Wednesday, August 4, 2010

The Studley Tool Chest


A peak inside this magnificent tool cabinet, thanks to a video made by Norm Abram (and the person on the Old Tools Forum who posted the link).

Norm shows off the interior here.

Thank you to Dean, who posted this link in the comments section, where you can read more about the tool chest.

16 comments:

Eric said...

I think it would have been pretty cool learning from Mr Studley.
Thanks Kari.

Sean Hellman said...

That is one cool chest. So he made the chest for all his tools, that`s it no more tools to buy! I somehow think I will always have another tool to buy.

Dave said...

What amazes me most about the Studley Chest is the size. Somehow, seeing the other pictures and posters, I imagined it to be larger, at least 4' tall. But that thing seems tiny beside Mr. Abram. Realizing this, the fact that it weighs near 300 lbs. makes it even more amazing. How do you fit 300 lbs. of anything other than solid lead into such a small cabinet?

I am going to be building my own cabinet sometime soon, and I think my own plans just shrunk a little realizing that some careful layout will save a lot of space on my wall. Mind you, ease of accessibility will still be the main rule I follow.

Tico said...

Thanks for sharing this video. Truly awesome.

Skordog said...

Thanks for sharing that Kari. I've only seen the poster (on a computer screen). That was very cool seeing all the moving parts of the chest.

Dyami said...

Wow, I'll join the "Thanks for Sharing" crowd and say that it sure makes my slide out organizer look like a cheap toy. Beautiful.

Anonymous said...

A "peek" inside the "peak" of toolboxes.

The Village Carpenter said...

Mr. Studley must have had quite an impressive brain to figure out that layout. I wouldn't know where to begin. The little gothic cubbies are very cool.

Anon, nice one. ; )

Steve Branam said...

Every time I see a picture of this, I imagine what it must have been like to put things back in! Just putting the tools away must have been like solving a Rubik's cube. Although given it's intricacy, he probably had a 3d picture in his mind of exactly where everything went.

Ian Mackay said...

Thanks Kari, after getting over the awe that comes with seeing one of these pieces of art, I can help but wonder what the world was like at the time, where one had the time to dedicate to such intricacy and detail whilst producing something functional at the same time.

Ian - woodcanuck

The Apprentice and The Journeyman said...

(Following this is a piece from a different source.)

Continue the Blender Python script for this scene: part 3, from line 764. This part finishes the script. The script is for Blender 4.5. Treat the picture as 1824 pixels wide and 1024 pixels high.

Kari...another inspiring post! Thanks for sharing.
A few thoughts...I wonder at what stage of Mr. Studley's career that he built his tool cabinet.
...He must have maximized his time.
...He had great teachers that passed the craft on to him.
...He was devoted to his craft.
...He kept his tools tuned, oiled and sharpened.
...He set high personal standards for himself.

Anonymous said...

When I first saw the H.O. Studley tool chest, I was shure that someone out there had built a tool chest along the same lines as Studley’s. I've only found one in all my searching. It's a simplified version but retains some of the detail of Studley's tool chest.

http://www.woodcentral.com/contests/wallcabinet/

Dean

Anonymous said...

If you’re interested in a very brief history on Studley’s tool chest, you can go to the link below. The story is at the bottom of the page.

http://www.phoenixmasonry.org/masonicmuseum/tool_chest_made_by_studley.htm

Dean

Oldwolf Workshop said...

I didn't know that there was video of this. I had seen pictures but didn't ever realize how intricate all the compartments were and the levels and layers to things. Amazing. My only complaint was how short the video was, come on Norm give us more than a tease!

Thanks so much for posting this.

Oldwolf

The Village Carpenter said...

Thanks for the comments everyone. I wasn't sure how many people had seen the video. I had not and was thrilled when someone on the Old Tools Forum posted it.

Thanks, Dean, for the links to wood central and masonic museum.

Oldwolf, I wish the video had been longer, too. No wait, I wish I were there to inspect it myself!

Tim Gilson said...

I love this too chest. The Masonic square and compasses stands out.